Reed v. City of Hollywood

483 So. 2d 759 (1986)

Jack REED, Appellant,
v.
CITY OF HOLLYWOOD, a Municipal Corporation, Appellee.

No. 84-2403.

District Court of Appeal of Florida, Fourth District.

February 5, 1986. Rehearing Denied March 24, 1986.

Bernard Berman of Bernard Berman, P.A. Fort Lauderdale, for appellant.

Andrew DeGraffenreidt, III, City Atty., and Saul Smolar, Asst. City Atty., Hollywood, for appellee.

PER CURIAM.

Jack Reed appeals from an order of the trial court dismissing with prejudice his *760 suit to enjoin the demolition of his house as ordered by the City of Hollywood Unsafe Structures and Housing Appeals Board (the Board). The dismissal was based on the trial court's finding that it lacked subject matter jurisdiction because Reed failed to exhaust legal and administrative remedies available to him under Section 202.12 of the South Florida Building Code.
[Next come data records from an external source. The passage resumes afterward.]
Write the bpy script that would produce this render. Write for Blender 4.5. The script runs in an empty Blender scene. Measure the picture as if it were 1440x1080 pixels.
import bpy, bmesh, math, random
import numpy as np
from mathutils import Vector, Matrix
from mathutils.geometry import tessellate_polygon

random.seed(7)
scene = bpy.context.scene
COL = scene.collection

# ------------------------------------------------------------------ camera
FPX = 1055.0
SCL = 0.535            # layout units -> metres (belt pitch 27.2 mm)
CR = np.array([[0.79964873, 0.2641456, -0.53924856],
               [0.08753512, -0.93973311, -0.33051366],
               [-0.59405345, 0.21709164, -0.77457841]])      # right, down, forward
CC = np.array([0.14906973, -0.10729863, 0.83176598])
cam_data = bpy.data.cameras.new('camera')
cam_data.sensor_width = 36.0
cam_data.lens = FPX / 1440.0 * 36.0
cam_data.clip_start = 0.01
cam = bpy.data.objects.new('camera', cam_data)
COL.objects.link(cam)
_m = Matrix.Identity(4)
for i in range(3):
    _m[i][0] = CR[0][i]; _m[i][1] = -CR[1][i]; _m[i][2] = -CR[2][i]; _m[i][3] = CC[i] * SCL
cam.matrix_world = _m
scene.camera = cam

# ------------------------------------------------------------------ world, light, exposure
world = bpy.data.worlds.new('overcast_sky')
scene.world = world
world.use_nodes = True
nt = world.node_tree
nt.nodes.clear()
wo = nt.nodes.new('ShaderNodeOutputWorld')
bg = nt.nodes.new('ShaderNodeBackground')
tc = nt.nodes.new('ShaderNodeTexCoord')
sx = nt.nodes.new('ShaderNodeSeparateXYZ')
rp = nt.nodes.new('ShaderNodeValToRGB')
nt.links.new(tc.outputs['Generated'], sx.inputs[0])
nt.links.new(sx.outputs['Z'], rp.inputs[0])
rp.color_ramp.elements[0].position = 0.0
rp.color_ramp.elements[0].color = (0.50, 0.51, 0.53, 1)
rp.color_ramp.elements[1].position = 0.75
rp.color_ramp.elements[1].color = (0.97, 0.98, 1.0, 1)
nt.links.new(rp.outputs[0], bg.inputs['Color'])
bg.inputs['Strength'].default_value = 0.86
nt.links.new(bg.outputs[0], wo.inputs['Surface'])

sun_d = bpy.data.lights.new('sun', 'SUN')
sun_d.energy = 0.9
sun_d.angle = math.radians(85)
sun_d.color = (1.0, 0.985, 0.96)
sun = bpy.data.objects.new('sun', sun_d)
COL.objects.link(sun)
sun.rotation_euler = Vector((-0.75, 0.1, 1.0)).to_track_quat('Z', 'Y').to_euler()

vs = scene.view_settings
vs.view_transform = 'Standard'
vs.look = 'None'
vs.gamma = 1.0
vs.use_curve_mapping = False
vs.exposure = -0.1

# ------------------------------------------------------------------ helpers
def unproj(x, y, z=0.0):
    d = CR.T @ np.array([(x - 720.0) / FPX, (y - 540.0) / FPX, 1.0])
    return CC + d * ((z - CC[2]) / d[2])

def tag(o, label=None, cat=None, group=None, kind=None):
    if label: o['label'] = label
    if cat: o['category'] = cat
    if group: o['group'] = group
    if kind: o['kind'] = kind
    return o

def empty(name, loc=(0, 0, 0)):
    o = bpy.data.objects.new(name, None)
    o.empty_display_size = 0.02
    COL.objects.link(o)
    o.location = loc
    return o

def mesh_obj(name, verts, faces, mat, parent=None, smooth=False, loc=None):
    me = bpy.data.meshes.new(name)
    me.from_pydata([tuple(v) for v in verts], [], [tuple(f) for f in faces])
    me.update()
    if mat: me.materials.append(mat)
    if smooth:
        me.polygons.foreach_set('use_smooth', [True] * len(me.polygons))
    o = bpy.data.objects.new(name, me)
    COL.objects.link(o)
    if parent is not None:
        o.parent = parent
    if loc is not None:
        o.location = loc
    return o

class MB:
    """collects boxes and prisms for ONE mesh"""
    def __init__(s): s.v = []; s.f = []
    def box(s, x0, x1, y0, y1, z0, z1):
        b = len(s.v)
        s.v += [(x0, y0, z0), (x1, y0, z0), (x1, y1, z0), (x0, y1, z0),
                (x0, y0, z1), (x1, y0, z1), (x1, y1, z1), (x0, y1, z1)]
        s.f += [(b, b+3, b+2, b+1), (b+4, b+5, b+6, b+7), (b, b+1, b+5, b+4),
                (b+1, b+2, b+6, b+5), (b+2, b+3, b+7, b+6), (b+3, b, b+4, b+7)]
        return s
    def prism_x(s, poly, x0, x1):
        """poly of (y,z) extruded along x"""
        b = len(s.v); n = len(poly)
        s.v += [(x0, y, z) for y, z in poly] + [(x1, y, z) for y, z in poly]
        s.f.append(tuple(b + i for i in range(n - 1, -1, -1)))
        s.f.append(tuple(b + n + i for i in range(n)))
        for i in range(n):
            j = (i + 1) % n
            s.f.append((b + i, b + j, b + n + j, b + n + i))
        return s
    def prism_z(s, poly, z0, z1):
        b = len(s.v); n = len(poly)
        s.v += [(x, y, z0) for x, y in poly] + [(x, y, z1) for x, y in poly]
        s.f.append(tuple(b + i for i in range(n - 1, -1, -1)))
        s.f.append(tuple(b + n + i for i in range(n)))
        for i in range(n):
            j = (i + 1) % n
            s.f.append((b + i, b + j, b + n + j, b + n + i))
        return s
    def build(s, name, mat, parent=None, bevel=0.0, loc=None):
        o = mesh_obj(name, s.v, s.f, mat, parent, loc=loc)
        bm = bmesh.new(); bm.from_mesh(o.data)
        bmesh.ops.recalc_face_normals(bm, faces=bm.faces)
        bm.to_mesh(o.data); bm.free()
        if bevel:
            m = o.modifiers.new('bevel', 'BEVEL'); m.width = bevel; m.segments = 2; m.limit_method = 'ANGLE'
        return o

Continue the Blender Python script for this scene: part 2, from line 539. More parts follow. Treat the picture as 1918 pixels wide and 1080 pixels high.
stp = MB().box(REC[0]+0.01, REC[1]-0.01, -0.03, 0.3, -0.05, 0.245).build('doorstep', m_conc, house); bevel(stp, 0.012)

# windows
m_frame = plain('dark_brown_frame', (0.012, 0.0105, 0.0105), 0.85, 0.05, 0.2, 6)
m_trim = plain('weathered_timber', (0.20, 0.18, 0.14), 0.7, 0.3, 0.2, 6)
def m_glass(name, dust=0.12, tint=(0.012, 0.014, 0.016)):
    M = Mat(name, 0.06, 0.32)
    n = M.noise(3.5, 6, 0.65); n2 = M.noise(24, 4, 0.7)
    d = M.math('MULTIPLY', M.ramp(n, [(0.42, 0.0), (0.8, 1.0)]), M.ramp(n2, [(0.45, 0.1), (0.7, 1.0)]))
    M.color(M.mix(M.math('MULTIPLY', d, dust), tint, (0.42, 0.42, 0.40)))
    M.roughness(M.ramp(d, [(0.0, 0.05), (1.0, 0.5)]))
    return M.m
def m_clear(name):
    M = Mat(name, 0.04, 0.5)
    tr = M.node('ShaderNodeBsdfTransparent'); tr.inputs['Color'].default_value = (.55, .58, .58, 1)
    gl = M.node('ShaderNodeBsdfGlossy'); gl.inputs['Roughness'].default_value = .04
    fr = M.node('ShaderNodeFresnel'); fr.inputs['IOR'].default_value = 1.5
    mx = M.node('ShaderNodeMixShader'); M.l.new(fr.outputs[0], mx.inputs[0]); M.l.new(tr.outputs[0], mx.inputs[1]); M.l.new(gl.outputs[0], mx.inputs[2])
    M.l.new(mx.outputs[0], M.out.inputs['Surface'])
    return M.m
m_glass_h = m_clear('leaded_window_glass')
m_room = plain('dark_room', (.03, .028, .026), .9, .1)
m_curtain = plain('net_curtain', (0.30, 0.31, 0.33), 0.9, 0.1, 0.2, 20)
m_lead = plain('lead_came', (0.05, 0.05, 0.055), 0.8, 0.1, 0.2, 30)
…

We affirm the dismissal of the suit insofar as it sought injunctive relief; however, we remand the cause with directions to the trial court to treat Reed's suit as one seeking certiorari review of the Board's action.

Section 202.12 of the South Florida Building Code provides that "[a]ny person aggrieved by a decision of the Unsafe Structures Board may seek judicial review of that decision in accordance with the Florida Appellate Rules." Florida Rules of Appellate Procedure 9.030(c) and 9.100(c) (1977 Revision) provide that the jurisdiction of the circuit court may be invoked to review administrative action when provided by law through petition for common law certiorari filed within thirty days of rendition of the order to be reviewed.

Ten days after the Board ordered Reed's house destroyed, he filed his suit for injunction in the circuit court alleging, inter alia, that the Board had acted without due process of law. Thus, Reed sought judicial review within the thirty-day period prescribed by the appellate rules,[1] although the remedy he selected — injunctive relief — was incorrect.

Historically, appellate courts have treated improperly filed petitions and writs as if they were denominated correctly rather than barring judicial review. See, e.g., Kilgore v. Bird, 149 Fla. 570, 6 So. 2d 541 (1942); Radio Communications Corporation v. Oki Electronics of America, Inc., 277 So. 2d 289 (Fla. 4th DCA 1973). This practice was formalized with the adoption of Florida Rule of Appellate Procedure 9.040(c):

REMEDY. If a party seeks an improper remedy, the cause shall be treated as if the proper remedy had been sought; provided that it shall not be the responsibility of the court to seek the proper remedy.

The Committee Notes to Rule 9.040(c) contain the following instructive language:

The Advisory Committee does not consider it to be the responsibility of the court to seek the proper remedy for any party, but a court may not deny relief because a different remedy is proper. Under these provisions a party will not automatically have his case dismissed because he seeks an improper remedy or invokes the jurisdiction of the wrong court. The court must instead treat the case as if the proper remedy had been sought and transfer it to the court having jurisdiction.

Rule 9.040(c) has been interpreted as requiring the circuit court to consider as timely a petition for certiorari filed more than thirty days after the challenged administrative decision where the party had previously filed a petition for writ of mandamus within the thirty-day period. See Pridgen v. Board of County Commissioners of Orange County 389 So. 2d 259 (Fla. 5th DCA 1980). Allowing Reed to now invoke the certiorari jurisdiction of the circuit court is not prohibited, as the City of Hollywood urges, by the case of State ex rel. Soodhalter v. Baker, 248 So. 2d 468 (Fla. 1971). In Soodhalter, the court was concerned only with the propriety of transferring a matter from one court to another. Here no transfer is required. The circuit court in which Reed sought injunctive relief is the appropriate court to review by certiorari the Board's action.[2]

*761 AFFIRMED IN PART; REMANDED WITH DIRECTIONS.

ANSTEAD, C.J., WALDEN, J., and FREDRICKA G. SMITH, Associate Judge, concur.

NOTES

[1] Compare City of Hollywood v. Litteral, 446 So. 2d 1152 (Fla. 4th DCA 1984), wherein Litteral sought injunctive relief more than two years following her discharge by the Civil Service Board as a community service officer.

[2] If a court has for its own administrative convenience created an appellate division, the matter may, of course, be transferred there. That, however, is not a transfer from one court to another.